WHAT THE EXERCISE ASKS: Write the material out again in full, word for word. Do not include the pictures.

MATERIAL:
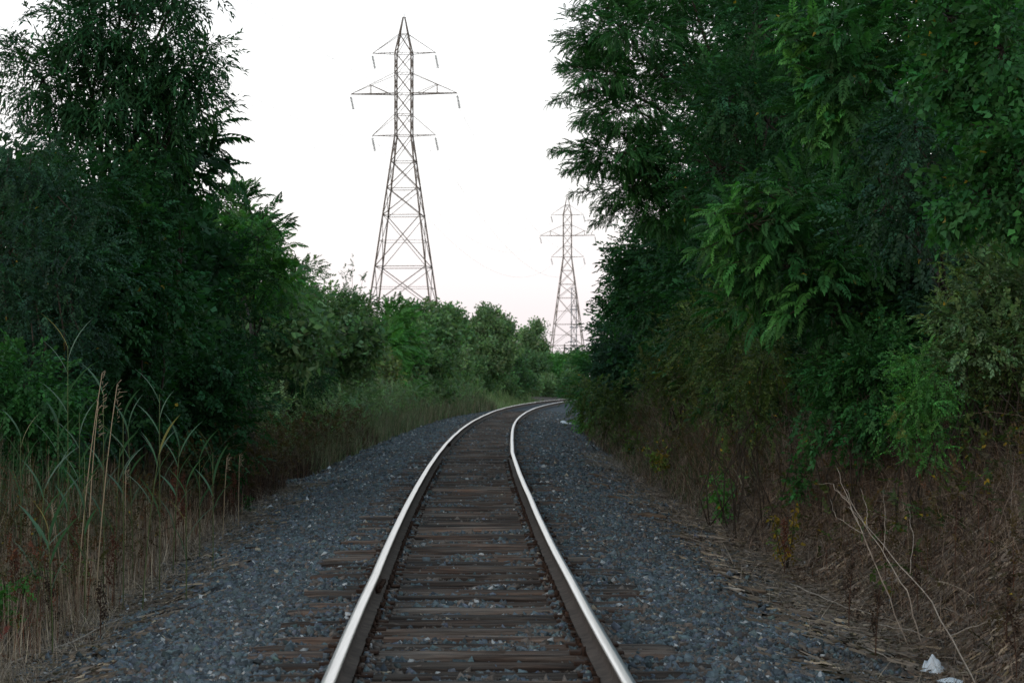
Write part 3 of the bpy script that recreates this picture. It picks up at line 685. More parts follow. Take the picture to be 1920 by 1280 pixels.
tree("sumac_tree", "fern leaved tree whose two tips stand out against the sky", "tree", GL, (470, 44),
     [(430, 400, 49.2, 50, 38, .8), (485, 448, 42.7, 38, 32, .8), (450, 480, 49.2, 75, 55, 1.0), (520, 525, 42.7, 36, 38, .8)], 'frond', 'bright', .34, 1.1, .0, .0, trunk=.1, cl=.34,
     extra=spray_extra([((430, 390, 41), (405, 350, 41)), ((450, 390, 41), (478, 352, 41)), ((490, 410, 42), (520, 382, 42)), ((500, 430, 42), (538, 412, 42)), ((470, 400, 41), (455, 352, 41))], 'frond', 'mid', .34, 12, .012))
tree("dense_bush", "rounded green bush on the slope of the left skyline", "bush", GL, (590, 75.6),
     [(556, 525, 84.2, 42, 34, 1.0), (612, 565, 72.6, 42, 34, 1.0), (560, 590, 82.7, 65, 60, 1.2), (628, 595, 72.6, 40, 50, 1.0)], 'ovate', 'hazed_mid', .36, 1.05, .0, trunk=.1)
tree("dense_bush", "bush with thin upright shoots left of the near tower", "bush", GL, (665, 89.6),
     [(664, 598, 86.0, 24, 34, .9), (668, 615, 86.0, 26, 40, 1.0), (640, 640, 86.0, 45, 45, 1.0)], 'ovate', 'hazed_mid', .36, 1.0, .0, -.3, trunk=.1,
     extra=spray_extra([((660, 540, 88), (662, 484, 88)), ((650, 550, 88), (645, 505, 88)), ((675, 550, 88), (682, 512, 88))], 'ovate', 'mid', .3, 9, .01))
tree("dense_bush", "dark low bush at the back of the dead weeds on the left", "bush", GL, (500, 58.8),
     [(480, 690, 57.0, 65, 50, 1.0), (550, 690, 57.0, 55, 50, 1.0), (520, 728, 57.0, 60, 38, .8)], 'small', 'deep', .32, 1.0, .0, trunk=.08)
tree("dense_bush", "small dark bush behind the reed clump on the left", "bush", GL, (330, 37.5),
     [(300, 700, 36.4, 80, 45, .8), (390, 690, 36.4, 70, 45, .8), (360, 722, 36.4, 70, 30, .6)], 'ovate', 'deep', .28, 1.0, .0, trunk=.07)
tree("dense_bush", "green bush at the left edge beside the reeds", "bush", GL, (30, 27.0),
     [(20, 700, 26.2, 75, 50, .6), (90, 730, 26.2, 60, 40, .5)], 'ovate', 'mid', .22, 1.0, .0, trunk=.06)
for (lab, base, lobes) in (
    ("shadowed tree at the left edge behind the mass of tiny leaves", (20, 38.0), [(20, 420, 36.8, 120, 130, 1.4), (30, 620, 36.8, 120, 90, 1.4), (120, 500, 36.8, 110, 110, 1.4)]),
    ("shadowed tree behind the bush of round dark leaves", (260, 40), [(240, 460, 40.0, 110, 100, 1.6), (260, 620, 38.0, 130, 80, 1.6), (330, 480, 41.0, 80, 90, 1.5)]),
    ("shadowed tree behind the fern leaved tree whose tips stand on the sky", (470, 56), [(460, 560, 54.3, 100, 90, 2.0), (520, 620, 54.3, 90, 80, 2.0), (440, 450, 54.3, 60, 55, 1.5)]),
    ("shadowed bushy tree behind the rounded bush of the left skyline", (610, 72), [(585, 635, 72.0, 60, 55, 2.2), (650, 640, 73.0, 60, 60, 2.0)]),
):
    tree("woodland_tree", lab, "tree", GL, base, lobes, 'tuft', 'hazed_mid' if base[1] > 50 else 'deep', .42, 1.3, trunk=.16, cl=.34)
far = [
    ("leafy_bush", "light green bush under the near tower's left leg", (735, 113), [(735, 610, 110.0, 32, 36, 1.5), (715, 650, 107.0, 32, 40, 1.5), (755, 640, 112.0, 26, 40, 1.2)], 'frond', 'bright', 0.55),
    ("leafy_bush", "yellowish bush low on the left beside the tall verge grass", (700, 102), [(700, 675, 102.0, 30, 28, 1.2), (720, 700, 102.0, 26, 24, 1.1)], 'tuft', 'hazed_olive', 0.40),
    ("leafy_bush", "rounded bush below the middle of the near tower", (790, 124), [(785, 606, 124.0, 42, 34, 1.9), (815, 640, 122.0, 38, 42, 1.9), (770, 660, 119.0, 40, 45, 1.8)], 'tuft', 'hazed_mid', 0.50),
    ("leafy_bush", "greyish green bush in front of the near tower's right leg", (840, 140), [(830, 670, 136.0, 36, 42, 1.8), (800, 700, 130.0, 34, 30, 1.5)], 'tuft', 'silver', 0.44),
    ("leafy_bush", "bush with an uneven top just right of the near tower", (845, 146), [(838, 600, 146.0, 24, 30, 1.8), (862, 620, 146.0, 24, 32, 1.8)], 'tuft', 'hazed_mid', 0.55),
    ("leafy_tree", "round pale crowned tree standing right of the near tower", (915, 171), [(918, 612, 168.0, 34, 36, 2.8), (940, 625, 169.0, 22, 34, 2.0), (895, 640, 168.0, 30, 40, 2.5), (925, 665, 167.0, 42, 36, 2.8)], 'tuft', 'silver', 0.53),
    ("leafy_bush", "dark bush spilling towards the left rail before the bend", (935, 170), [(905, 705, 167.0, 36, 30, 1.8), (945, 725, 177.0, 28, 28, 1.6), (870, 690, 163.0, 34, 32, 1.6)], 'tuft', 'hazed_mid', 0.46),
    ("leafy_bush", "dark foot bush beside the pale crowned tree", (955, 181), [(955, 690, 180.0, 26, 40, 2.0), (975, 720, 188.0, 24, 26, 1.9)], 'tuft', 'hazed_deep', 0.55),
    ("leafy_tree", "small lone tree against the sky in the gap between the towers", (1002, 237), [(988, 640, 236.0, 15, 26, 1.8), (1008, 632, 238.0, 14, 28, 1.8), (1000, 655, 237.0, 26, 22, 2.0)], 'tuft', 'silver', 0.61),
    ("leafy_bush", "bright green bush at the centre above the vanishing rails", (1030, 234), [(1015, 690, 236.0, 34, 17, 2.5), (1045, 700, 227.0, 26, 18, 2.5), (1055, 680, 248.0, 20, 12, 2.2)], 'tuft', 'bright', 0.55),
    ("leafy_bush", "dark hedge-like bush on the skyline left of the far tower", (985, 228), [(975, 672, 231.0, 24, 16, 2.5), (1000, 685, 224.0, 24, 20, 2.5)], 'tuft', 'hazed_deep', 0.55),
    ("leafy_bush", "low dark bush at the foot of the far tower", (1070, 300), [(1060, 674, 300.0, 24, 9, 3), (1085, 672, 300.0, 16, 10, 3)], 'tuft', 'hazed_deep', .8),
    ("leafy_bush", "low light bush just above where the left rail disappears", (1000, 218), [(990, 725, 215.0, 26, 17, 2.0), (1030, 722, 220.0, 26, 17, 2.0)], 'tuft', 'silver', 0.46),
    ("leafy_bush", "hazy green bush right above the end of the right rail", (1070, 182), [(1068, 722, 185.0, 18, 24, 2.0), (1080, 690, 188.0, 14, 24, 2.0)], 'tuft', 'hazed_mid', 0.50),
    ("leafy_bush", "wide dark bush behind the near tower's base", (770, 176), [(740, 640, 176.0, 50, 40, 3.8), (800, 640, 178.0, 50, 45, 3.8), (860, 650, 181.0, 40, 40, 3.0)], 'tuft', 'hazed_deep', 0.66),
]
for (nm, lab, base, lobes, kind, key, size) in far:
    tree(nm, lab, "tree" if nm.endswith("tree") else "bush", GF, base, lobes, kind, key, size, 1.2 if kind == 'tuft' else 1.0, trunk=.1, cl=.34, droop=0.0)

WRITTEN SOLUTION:
Write part 3 of the bpy script that recreates this picture. It picks up at line 685. More parts follow. Take the picture to be 1920 by 1280 pixels.
tree("sumac_tree", "fern leaved tree whose two tips stand out against the sky", "tree", GL, (470, 44),
     [(430, 400, 49.2, 50, 38, .8), (485, 448, 42.7, 38, 32, .8), (450, 480, 49.2, 75, 55, 1.0), (520, 525, 42.7, 36, 38, .8)], 'frond', 'bright', .34, 1.1, .0, .0, trunk=.1, cl=.34,
     extra=spray_extra([((430, 390, 41), (405, 350, 41)), ((450, 390, 41), (478, 352, 41)), ((490, 410, 42), (520, 382, 42)), ((500, 430, 42), (538, 412, 42)), ((470, 400, 41), (455, 352, 41))], 'frond', 'mid', .34, 12, .012))
tree("dense_bush", "rounded green bush on the slope of the left skyline", "bush", GL, (590, 75.6),
     [(556, 525, 84.2, 42, 34, 1.0), (612, 565, 72.6, 42, 34, 1.0), (560, 590, 82.7, 65, 60, 1.2), (628, 595, 72.6, 40, 50, 1.0)], 'ovate', 'hazed_mid', .36, 1.05, .0, trunk=.1)
tree("dense_bush", "bush with thin upright shoots left of the near tower", "bush", GL, (665, 89.6),
     [(664, 598, 86.0, 24, 34, .9), (668, 615, 86.0, 26, 40, 1.0), (640, 640, 86.0, 45, 45, 1.0)], 'ovate', 'hazed_mid', .36, 1.0, .0, -.3, trunk=.1,
     extra=spray_extra([((660, 540, 88), (662, 484, 88)), ((650, 550, 88), (645, 505, 88)), ((675, 550, 88), (682, 512, 88))], 'ovate', 'mid', .3, 9, .01))
tree("dense_bush", "dark low bush at the back of the dead weeds on the left", "bush", GL, (500, 58.8),
     [(480, 690, 57.0, 65, 50, 1.0), (550, 690, 57.0, 55, 50, 1.0), (520, 728, 57.0, 60, 38, .8)], 'small', 'deep', .32, 1.0, .0, trunk=.08)
tree("dense_bush", "small dark bush behind the reed clump on the left", "bush", GL, (330, 37.5),
     [(300, 700, 36.4, 80, 45, .8), (390, 690, 36.4, 70, 45, .8), (360, 722, 36.4, 70, 30, .6)], 'ovate', 'deep', .28, 1.0, .0, trunk=.07)
tree("dense_bush", "green bush at the left edge beside the reeds", "bush", GL, (30, 27.0),
     [(20, 700, 26.2, 75, 50, .6), (90, 730, 26.2, 60, 40, .5)], 'ovate', 'mid', .22, 1.0, .0, trunk=.06)
for (lab, base, lobes) in (
    ("shadowed tree at the left edge behind the mass of tiny leaves", (20, 38.0), [(20, 420, 36.8, 120, 130, 1.4), (30, 620, 36.8, 120, 90, 1.4), (120, 500, 36.8, 110, 110, 1.4)]),
    ("shadowed tree behind the bush of round dark leaves", (260, 40), [(240, 460, 40.0, 110, 100, 1.6), (260, 620, 38.0, 130, 80, 1.6), (330, 480, 41.0, 80, 90, 1.5)]),
    ("shadowed tree behind the fern leaved tree whose tips stand on the sky", (470, 56), [(460, 560, 54.3, 100, 90, 2.0), (520, 620, 54.3, 90, 80, 2.0), (440, 450, 54.3, 60, 55, 1.5)]),
    ("shadowed bushy tree behind the rounded bush of the left skyline", (610, 72), [(585, 635, 72.0, 60, 55, 2.2), (650, 640, 73.0, 60, 60, 2.0)]),
):
    tree("woodland_tree", lab, "tree", GL, base, lobes, 'tuft', 'hazed_mid' if base[1] > 50 else 'deep', .42, 1.3, trunk=.16, cl=.34)
far = [
    ("leafy_bush", "light green bush under the near tower's left leg", (735, 113), [(735, 610, 110.0, 32, 36, 1.5), (715, 650, 107.0, 32, 40, 1.5), (755, 640, 112.0, 26, 40, 1.2)], 'frond', 'bright', 0.55),
    ("leafy_bush", "yellowish bush low on the left beside the tall verge grass", (700, 102), [(700, 675, 102.0, 30, 28, 1.2), (720, 700, 102.0, 26, 24, 1.1)], 'tuft', 'hazed_olive', 0.40),
    ("leafy_bush", "rounded bush below the middle of the near tower", (790, 124), [(785, 606, 124.0, 42, 34, 1.9), (815, 640, 122.0, 38, 42, 1.9), (770, 660, 119.0, 40, 45, 1.8)], 'tuft', 'hazed_mid', 0.50),
    ("leafy_bush", "greyish green bush in front of the near tower's right leg", (840, 140), [(830, 670, 136.0, 36, 42, 1.8), (800, 700, 130.0, 34, 30, 1.5)], 'tuft', 'silver', 0.44),
    ("leafy_bush", "bush with an uneven top just right of the near tower", (845, 146), [(838, 600, 146.0, 24, 30, 1.8), (862, 620, 146.0, 24, 32, 1.8)], 'tuft', 'hazed_mid', 0.55),
    ("leafy_tree", "round pale crowned tree standing right of the near tower", (915, 171), [(918, 612, 168.0, 34, 36, 2.8), (940, 625, 169.0, 22, 34, 2.0), (895, 640, 168.0, 30, 40, 2.5), (925, 665, 167.0, 42, 36, 2.8)], 'tuft', 'silver', 0.53),
    ("leafy_bush", "dark bush spilling towards the left rail before the bend", (935, 170), [(905, 705, 167.0, 36, 30, 1.8), (945, 725, 177.0, 28, 28, 1.6), (870, 690, 163.0, 34, 32, 1.6)], 'tuft', 'hazed_mid', 0.46),
    ("leafy_bush", "dark foot bush beside the pale crowned tree", (955, 181), [(955, 690, 180.0, 26, 40, 2.0), (975, 720, 188.0, 24, 26, 1.9)], 'tuft', 'hazed_deep', 0.55),
    ("leafy_tree", "small lone tree against the sky in the gap between the towers", (1002, 237), [(988, 640, 236.0, 15, 26, 1.8), (1008, 632, 238.0, 14, 28, 1.8), (1000, 655, 237.0, 26, 22, 2.0)], 'tuft', 'silver', 0.61),
    ("leafy_bush", "bright green bush at the centre above the vanishing rails", (1030, 234), [(1015, 690, 236.0, 34, 17, 2.5), (1045, 700, 227.0, 26, 18, 2.5), (1055, 680, 248.0, 20, 12, 2.2)], 'tuft', 'bright', 0.55),
    ("leafy_bush", "dark hedge-like bush on the skyline left of the far tower", (985, 228), [(975, 672, 231.0, 24, 16, 2.5), (1000, 685, 224.0, 24, 20, 2.5)], 'tuft', 'hazed_deep', 0.55),
    ("leafy_bush", "low dark bush at the foot of the far tower", (1070, 300), [(1060, 674, 300.0, 24, 9, 3), (1085, 672, 300.0, 16, 10, 3)], 'tuft', 'hazed_deep', .8),
    ("leafy_bush", "low light bush just above where the left rail disappears", (1000, 218), [(990, 725, 215.0, 26, 17, 2.0), (1030, 722, 220.0, 26, 17, 2.0)], 'tuft', 'silver', 0.46),
    ("leafy_bush", "hazy green bush right above the end of the right rail", (1070, 182), [(1068, 722, 185.0, 18, 24, 2.0), (1080, 690, 188.0, 14, 24, 2.0)], 'tuft', 'hazed_mid', 0.50),
    ("leafy_bush", "wide dark bush behind the near tower's base", (770, 176), [(740, 640, 176.0, 50, 40, 3.8), (800, 640, 178.0, 50, 45, 3.8), (860, 650, 181.0, 40, 40, 3.0)], 'tuft', 'hazed_deep', 0.66),
]
for (nm, lab, base, lobes, kind, key, size) in far:
    tree(nm, lab, "tree" if nm.endswith("tree") else "bush", GF, base, lobes, kind, key, size, 1.2 if kind == 'tuft' else 1.0, trunk=.1, cl=.34, droop=0.0)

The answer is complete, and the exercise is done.